Weeks 157-158
24 November 2015Two more weeks have pasted, which means two more weeks of contiguous weeknotes to write up.
I finished my first pass at Roshill – a puzzle I’m building for Oubliette Escape Rooms. Dave provided a second frontpanel for it, after the first had a few holes cut too small, and this one was much better. My new approach to wiring paid off, and by the end of Week 157 I’d wired the puzzle together and written most of the microcontoller code. I also met the mechanical engineer working on another critical part of the prop, and we worked out how we could piece our work together. There’s a second pass of work to come, but everything’s in a really good state, and it’s nicely maintainable – very easy to swap out individual components if they fail, thanks to an awful lot of spade connectors I crimped on.
My PCBs I ordered for Walton arrived, so I set about assembling one. The good news is that the PCB broadly functions correctly: I’d read the datasheets correctly, and the custom parts I’d had to make from scratch in EAGLE were all entirely correct. However, there was a significant flaw in the circuit (mainly to do with how negative voltage behaves) and so I’m going to need to take a second pass; I made my learning smile and moved on. Fortunately, some debugging (ably assisted with insight from James) solved the main issue.
I also took the opportunity to lasercut another frontpanel for that project. This too had some issues, largely down to my design process. I’ve resolved those by finding a workflow to get from EAGLE to SVG – namely, using the handy gerber2svg, which does exactly what you might think, and has the added bonus of being a command-lne tool. That’s all helped me have 100% confidence in the frontpanels from here on out. By the end of week 158, I had a second design of the PCB with the error corrected that was just about ready to send off for manufacture – although I have a sneaky feeling some last-minute tweaks (or even functionality) might be added before then.

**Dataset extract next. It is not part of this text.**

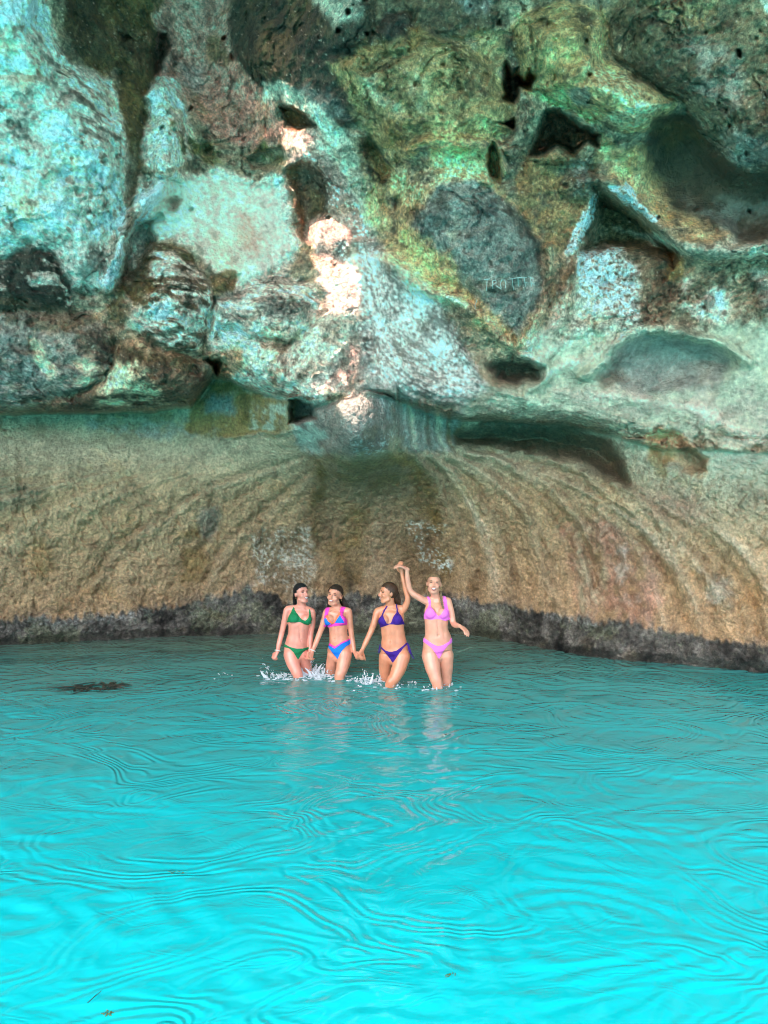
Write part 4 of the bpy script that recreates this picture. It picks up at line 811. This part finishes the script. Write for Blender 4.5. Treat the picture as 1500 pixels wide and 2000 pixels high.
    for c_ in range(3):
        for k in range(4): vn[:, c_] += np.bincount(faces[:, k], weights=fnm[:, c_], minlength=n)
    vn /= np.linalg.norm(vn, axis=1, keepdims=True)+1e-12
    cx = ((co[:, 0]/co[:, 1]*F+750)-ox)*sc; cy = ((1000-(co[:, 2]-CAM_H)/co[:, 1]*F)-oy)*sc
    front = vn[:, 1] < .1
    # navel, midline, ribs, collar bones and the inner thigh line
    def dent(pts, wid, dep):
        d = seg_dist(pts, cx, cy)*mpp; m_ = np.exp(-(d/wid)**2)*front*(np.abs(co[:, 1]-Y0) < .25); co[:] -= vn*(m_*dep)[:, None]
    nv_ = spec['navel']; dent([nv_, (nv_[0], nv_[1]+6)], .009, .014); dent([(nv_[0], nv_[1]-30), spec['sternum']], .013, .006)
    for s_ in (-1, 1): dent([(nv_[0]+s_*75, nv_[1]+60), (nv_[0]+s_*70, nv_[1]-140)], .016, .004)
    cb = spec['neck']
    for (sx, sy) in spec['shoulders']: dent([(cb[0]+(sx-cb[0])*.2, cb[1]+28), (cb[0]+(sx-cb[0])*.75, cb[1]+(sy-cb[1])*.75+22)], .008, -.005)
    for s_ in (-1, 1): d_ = np.linalg.norm(co-H(s_*.030, -.088, .012), axis=1); co[:] -= vn*(np.exp(-(d_/.012)**2)*.003)[:, None]
    base = np.array([pts[0][0], Y0, -.52]); root = empty('person', base)
    tag(root, spec['label'], 'person', 'women holding hands in the water')
    body = mesh_from('body', co-base, faces, spec['skin'], root)
    bvh = BVHTree.FromPolygons(co.tolist(), faces.tolist())
    fcx, fcy = cx[faces].mean(1), cy[faces].mean(1); fco = co[faces].mean(1); fnf = vn[faces].mean(1)
    ntor = np.abs(fco[:, 1]-Y0) < .24
    def wear(name, sel, mat, lift=.0045, parent=root):
        q = faces[sel]
        if len(q) == 0: return None
        used, inv = np.unique(q, return_inverse=True)
        fq = inv.reshape(-1, 4); P = co[used]+vn[used]*lift-base
        ed = np.sort(np.concatenate([fq[:, [0, 1]], fq[:, [1, 2]], fq[:, [2, 3]], fq[:, [3, 0]]]), axis=1); ue, cnt = np.unique(ed, axis=0, return_counts=True); be = ue[cnt == 1]
        for _ in range(6):                             # even out the hem
            acc = np.zeros_like(P); num = np.zeros(len(P))
            for a_, b_ in ((0, 1), (1, 0)): np.add.at(acc, be[:, a_], P[be[:, b_]]); np.add.at(num, be[:, a_], 1)
            on = num >= 2; P[on] = P[on]*.5+acc[on]/num[on][:, None]*.5
        o = mesh_from(name, P, fq, mat, parent)
        so = o.modifiers.new('thickness', 'SOLIDIFY'); so.thickness = lift*1.3; so.offset = -1
        return o
    for (name, mat, polys, lines, both, lift) in spec['clothes']:
        sel = np.zeros(len(faces), bool)
        for p in polys: sel |= in_poly(p, fcx, fcy)
        for p, w_ in lines: sel |= seg_dist(p, fcx, fcy)*mpp < w_
        sel &= ntor & ((fnf[:, 1] < .25) | both); parent = root
        wear(name, sel, mat, lift)
    # strings hanging free
    for k, (name, p, r, mat) in enumerate(spec.get('strings', [])):
        gg = Geo(); gg.tube([W(*q) for q in p], [r]*len(p), 7, 4); gg.obj(name, mat, root, base)
    # face details laid on the skin
    fd = M @ np.array((0, 1., 0))
    def patch(name, poly, mat, lift=.0016, parent=root):
        P = []; p = np.array(poly, float); c = p.mean(0); rings = [1., .5]
        for rr in rings:
            for q in p: P.append(c+(q-c)*rr)
        P.append(c); out_ = []
        for x, z in P:
            o3 = H(x, -.16, z); hit = bvh.ray_cast(Vector(o3), Vector(fd))
            hp = np.array(hit[0]) if hit[0] else H(x, -.08, z); out_.append(hp-fd*lift)
        k = len(p); fs = [(i, (i+1) % k, k+(i+1) % k, k+i) for i in range(k)]+[(k+i, k+(i+1) % k, 2*k) for i in range(k)]
        me_ = bpy.data.meshes.new(name); me_.from_pydata([tuple(v-base) for v in out_], [], fs); me_.materials.append(mat); me_.update()
        o = bpy.data.objects.new(name, me_); COL.objects.link(o); o.parent = parent
        so = o.modifiers.new('thickness', 'SOLIDIFY'); so.thickness = .003; so.offset = 0
        return o
    for s_ in (-1, 1):
        patch('eye', [(s_*(.031+.0125*math.cos(a)), .012+.0042*math.sin(a)-.002*math.cos(a)**2) for a in np.linspace(0, 2*math.pi, 11)[:-1]], DARK)
        patch('eyebrow', [(s_*.015, .0305), (s_*.030, .0345), (s_*.048, .0305), (s_*.047, .0285), (s_*.030, .032), (s_*.016, .028)], spec['hairmat'])
    mo = spec.get('mouth', 1.); zc = -.051
    patch('lips', [(-.028, zc+.008), (-.012, zc+.007), (0, zc+.006), (.012, zc+.007), (.028, zc+.008), (.018, zc-.010*mo), (0, zc-.016*mo), (-.018, zc-.010*mo)], LIP)
    patch('teeth', [(-.019, zc+.0035), (0, zc+.002), (.019, zc+.0035), (.012, zc-.004*mo), (0, zc-.006*mo), (-.012, zc-.004*mo)], TEETH, .0032)
    # hair: a cap over the skull and long wet locks
    gh = Geo(); gc = Geo(); gc.ell((0, .012, .024), (.0815, .1005, .0965), None, 40, 30); cv = np.concatenate(gc.v)
    hl = spec.get('hairline', .072)
    cv[:, 1] += .004*np.sin(cv[:, 0]*300)*(cv[:, 2] < .08)
    keepv = cv[:, 2] > np.interp(cv[:, 1], [-.10, -.06, -.025, .0, .02], [hl, hl-.010, .034, -.030, -.13])
    fs = [q for q in gc.f if all(keepv[i] for i in q)]
    rr_ = np.random.default_rng(spec['seed']); rip = 1+.018*np.sin(np.arctan2(cv[:, 0], cv[:, 2]-.02)*26+cv[:, 1]*40)
    gh.add([H(*(p*r_)) for p, r_ in zip(cv, rip)], fs)
    for (root_l, ends, nlk, r0) in spec['locks']:
        for k in range(nlk):
            t_ = (k+.5)/nlk; a = np.array(root_l[0])*(1-t_)+np.array(root_l[1])*t_; pA = H(*a)
            path = [H(*(a*.93)), pA]
            for e_ in ends:
                q = W(e_[0]+(t_-.5)*e_[2]*2+rr_.normal()*3, e_[1]+rr_.normal()*4, e_[3]); path.append(q)
            path[-1][2] += rr_.normal()*.012
            gh.tube(path, list(np.interp(np.linspace(0, 1, len(path)), [0, .4, 1], [r0, r0, r0*.3])), 6, 4)
    for br in spec.get('braids', []):
        P = [W(*q) for q in br]; Pd = []
        for i in range(len(P)-1):
            for k in range(6): Pd.append(P[i]+(P[i+1]-P[i])*k/6)
        Pd.append(P[-1])
        for s_ in (-1, 1): gh.tube([p+np.array((.007*s_*math.sin(i*1.6), -.004*math.cos(i*1.6)*s_, 0)) for i, p in enumerate(Pd)], list(np.linspace(.010, .005, len(Pd))), 6, 2)
    hair = gh.obj('hair', spec['hairmat'], root, base)
    for (ai, t_, nm, mat) in spec.get('bands', []):
        a, b = hn[ai]; c = a+(b-a)*t_; d_ = (b-a)/np.linalg.norm(b-a); e1 = np.cross(d_, (0, 1, .1)); e1 /= np.linalg.norm(e1); e2 = np.cross(d_, e1); gb = Geo()
        ring = [c+(e1*math.cos(t)+e2*math.sin(t))*.0285 for t in np.linspace(0, 2*math.pi, 17)]; gb.tube(ring, [.0055]*17, 8, 1); gb.obj(nm, mat, root, base)
    if 'necklace' in spec:
        gb = Geo(); q = []
        for p in spec['necklace']:
            w_ = W(*p); hit = bvh.ray_cast(Vector((0, 0, CAM_H)), Vector(w_)-Vector((0, 0, CAM_H))); q.append(np.array(hit[0])-np.array((0, .004, 0)) if hit[0] else w_)
        gb.tube(q, [.0022]*len(q), 6, 3); gb.obj('necklace', GOLD, root, base)
    for s_ in (-1, 1):
        ge = Geo(); ge.ell(H(s_*.082, .0, -.045), np.array((.005, .005, .006))*hs, None, 8, 6); ge.obj('earring', GOLD, root, base)
    return root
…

Selworthy is gearing up to be handed over to new developers and deployed; I’ve been reviewing how some of its dependencies are packaged, and building out a secondary command-line tool to support it.
Most excitingly, I went up to Richard’s studio in Belper for a day of playing with Twinklr, filming and photographing it to document the end of the first phase of the project. It was by all measures a success; we got done what needed doing, but, more importantly, we lost ourselves in it. It was a joy to watch Richard just playing this instrument we’d built. After we had fixed a few minor issues and demonstrated basic functionality, we then plugged Twinklr into an analogue synthesizer I’d taken up, and thence into a long effects chain. And then I just watched as Richard explored and composed, writing patterns and melodies on Twinklr that played out on the synth, and the time just passed. A really good couple of days; I’m looking forward to sharing this project more properly with you in the immediate future.